## START
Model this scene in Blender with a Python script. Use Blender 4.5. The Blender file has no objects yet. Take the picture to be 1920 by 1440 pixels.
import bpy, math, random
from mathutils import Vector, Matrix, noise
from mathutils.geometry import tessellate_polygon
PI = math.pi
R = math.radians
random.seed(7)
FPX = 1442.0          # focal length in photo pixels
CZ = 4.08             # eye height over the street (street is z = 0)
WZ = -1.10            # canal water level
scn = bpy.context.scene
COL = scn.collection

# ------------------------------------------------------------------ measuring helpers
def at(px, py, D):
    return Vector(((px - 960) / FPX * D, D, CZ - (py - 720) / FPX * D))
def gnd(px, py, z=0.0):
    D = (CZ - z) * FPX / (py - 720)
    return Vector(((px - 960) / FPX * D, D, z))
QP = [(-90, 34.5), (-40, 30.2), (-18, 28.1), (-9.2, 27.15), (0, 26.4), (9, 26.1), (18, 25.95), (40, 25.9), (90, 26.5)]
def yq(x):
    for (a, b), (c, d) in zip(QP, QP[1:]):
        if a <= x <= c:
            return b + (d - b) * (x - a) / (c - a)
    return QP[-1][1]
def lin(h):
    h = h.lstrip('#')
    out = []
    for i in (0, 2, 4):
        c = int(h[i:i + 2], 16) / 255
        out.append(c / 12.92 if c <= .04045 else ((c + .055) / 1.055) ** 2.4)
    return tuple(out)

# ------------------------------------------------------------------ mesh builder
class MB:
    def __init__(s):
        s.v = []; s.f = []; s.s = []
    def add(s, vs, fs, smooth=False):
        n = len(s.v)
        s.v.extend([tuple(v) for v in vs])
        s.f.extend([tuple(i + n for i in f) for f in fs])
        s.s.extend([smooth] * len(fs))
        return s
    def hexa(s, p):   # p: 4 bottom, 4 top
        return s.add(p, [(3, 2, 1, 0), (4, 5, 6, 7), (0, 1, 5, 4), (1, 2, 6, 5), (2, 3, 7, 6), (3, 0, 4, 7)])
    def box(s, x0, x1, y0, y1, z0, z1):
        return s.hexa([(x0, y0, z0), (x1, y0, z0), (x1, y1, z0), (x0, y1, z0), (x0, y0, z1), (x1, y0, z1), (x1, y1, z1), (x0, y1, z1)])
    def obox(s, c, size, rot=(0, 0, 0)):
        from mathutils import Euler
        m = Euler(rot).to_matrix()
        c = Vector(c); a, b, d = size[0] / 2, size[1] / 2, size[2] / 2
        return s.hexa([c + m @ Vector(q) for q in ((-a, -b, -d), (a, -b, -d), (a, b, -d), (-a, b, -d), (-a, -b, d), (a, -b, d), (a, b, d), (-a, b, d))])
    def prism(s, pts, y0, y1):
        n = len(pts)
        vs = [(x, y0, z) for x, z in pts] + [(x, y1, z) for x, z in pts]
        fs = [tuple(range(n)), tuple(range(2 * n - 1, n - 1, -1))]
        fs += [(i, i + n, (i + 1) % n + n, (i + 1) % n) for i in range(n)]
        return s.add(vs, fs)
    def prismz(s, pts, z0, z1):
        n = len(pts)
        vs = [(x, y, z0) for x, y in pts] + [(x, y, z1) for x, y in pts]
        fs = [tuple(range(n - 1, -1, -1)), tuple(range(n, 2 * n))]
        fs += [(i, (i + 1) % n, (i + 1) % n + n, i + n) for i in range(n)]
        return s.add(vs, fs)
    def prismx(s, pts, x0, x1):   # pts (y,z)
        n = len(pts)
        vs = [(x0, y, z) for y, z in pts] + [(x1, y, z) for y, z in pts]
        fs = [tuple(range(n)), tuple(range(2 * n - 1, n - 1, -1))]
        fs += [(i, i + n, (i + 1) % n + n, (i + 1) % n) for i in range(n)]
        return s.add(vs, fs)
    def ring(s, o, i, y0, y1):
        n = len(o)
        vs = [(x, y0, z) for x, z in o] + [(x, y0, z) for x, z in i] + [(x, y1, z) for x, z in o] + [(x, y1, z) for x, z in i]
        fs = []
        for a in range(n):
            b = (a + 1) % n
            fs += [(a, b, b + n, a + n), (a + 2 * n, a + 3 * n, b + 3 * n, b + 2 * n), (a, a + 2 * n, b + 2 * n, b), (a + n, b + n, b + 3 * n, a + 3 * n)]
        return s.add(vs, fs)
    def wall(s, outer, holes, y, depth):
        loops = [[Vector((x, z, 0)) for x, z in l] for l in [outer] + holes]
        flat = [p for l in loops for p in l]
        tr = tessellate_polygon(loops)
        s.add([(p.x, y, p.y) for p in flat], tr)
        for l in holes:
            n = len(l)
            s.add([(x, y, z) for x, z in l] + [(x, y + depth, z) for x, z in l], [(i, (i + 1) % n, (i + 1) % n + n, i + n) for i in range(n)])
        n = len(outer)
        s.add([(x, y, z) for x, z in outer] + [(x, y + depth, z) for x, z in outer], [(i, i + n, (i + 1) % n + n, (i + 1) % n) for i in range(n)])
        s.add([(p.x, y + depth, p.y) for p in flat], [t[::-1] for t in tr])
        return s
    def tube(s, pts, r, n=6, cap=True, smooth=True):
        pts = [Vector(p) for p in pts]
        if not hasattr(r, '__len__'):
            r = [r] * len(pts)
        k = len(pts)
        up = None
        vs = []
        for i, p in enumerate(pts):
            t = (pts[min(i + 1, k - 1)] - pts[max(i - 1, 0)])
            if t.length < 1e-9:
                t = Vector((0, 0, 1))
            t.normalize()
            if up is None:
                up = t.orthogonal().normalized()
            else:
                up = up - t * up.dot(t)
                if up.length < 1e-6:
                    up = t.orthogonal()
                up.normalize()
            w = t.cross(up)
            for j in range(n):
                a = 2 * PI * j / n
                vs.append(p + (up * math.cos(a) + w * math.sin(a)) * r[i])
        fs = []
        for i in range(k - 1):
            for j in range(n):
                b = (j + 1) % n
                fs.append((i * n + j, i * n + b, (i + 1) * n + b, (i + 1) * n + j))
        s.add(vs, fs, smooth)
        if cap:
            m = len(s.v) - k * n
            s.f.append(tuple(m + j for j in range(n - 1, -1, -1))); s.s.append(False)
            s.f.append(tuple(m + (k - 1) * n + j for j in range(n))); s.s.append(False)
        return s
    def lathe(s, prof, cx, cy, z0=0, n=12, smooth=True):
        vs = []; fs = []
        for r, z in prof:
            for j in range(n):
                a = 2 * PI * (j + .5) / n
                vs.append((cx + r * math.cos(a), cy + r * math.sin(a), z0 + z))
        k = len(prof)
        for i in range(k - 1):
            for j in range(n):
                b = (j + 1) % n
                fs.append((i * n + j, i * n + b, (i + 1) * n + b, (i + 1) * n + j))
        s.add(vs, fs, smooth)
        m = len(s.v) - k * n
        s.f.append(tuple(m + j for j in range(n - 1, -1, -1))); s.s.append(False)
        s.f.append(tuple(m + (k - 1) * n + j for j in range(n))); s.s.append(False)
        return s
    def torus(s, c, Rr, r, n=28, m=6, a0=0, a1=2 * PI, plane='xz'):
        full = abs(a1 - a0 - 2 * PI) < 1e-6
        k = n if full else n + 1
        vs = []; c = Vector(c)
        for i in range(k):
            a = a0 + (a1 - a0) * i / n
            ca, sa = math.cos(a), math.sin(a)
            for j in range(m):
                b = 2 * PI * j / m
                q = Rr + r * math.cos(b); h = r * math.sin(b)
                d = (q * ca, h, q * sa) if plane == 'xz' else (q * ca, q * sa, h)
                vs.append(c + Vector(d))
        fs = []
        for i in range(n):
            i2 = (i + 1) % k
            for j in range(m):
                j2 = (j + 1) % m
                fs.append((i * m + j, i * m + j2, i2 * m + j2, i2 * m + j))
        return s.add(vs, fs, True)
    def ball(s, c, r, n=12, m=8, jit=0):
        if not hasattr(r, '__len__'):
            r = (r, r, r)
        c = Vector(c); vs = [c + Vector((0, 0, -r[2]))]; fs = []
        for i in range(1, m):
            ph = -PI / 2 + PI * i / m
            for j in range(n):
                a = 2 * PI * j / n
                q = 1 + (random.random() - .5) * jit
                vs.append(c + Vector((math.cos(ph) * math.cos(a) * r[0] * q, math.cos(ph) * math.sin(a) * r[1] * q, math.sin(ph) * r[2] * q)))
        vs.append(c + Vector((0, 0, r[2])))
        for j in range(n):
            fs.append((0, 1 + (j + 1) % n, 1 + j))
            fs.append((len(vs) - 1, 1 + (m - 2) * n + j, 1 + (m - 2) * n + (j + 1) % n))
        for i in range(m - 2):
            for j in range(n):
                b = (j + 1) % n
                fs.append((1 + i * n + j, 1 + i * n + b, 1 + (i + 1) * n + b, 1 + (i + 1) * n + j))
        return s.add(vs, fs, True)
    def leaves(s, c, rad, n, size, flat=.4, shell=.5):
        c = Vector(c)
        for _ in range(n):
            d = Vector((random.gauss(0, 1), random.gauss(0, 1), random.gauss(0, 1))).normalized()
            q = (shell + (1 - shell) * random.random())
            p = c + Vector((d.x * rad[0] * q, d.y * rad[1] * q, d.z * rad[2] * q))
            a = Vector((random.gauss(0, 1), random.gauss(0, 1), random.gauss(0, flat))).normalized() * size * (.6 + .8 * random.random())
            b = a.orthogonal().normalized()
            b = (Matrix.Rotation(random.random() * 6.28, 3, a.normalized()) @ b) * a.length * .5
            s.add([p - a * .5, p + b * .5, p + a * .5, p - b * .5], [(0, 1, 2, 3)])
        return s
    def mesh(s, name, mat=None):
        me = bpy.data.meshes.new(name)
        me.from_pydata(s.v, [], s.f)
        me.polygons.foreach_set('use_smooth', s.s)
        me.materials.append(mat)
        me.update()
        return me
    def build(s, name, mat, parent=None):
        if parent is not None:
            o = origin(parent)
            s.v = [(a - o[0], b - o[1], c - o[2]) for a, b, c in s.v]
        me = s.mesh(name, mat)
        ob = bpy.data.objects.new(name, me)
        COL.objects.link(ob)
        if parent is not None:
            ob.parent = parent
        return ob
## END
Objective: The required output is the exact run of lines from the beginning of the listing above to the line that contains "COL = scn.collection", inclusive of both.

Output for this task:
Model this scene in Blender with a Python script. Use Blender 4.5. The Blender file has no objects yet. Take the picture to be 1920 by 1440 pixels.
import bpy, math, random
from mathutils import Vector, Matrix, noise
from mathutils.geometry import tessellate_polygon
PI = math.pi
R = math.radians
random.seed(7)
FPX = 1442.0          # focal length in photo pixels
CZ = 4.08             # eye height over the street (street is z = 0)
WZ = -1.10            # canal water level
scn = bpy.context.scene
COL = scn.collection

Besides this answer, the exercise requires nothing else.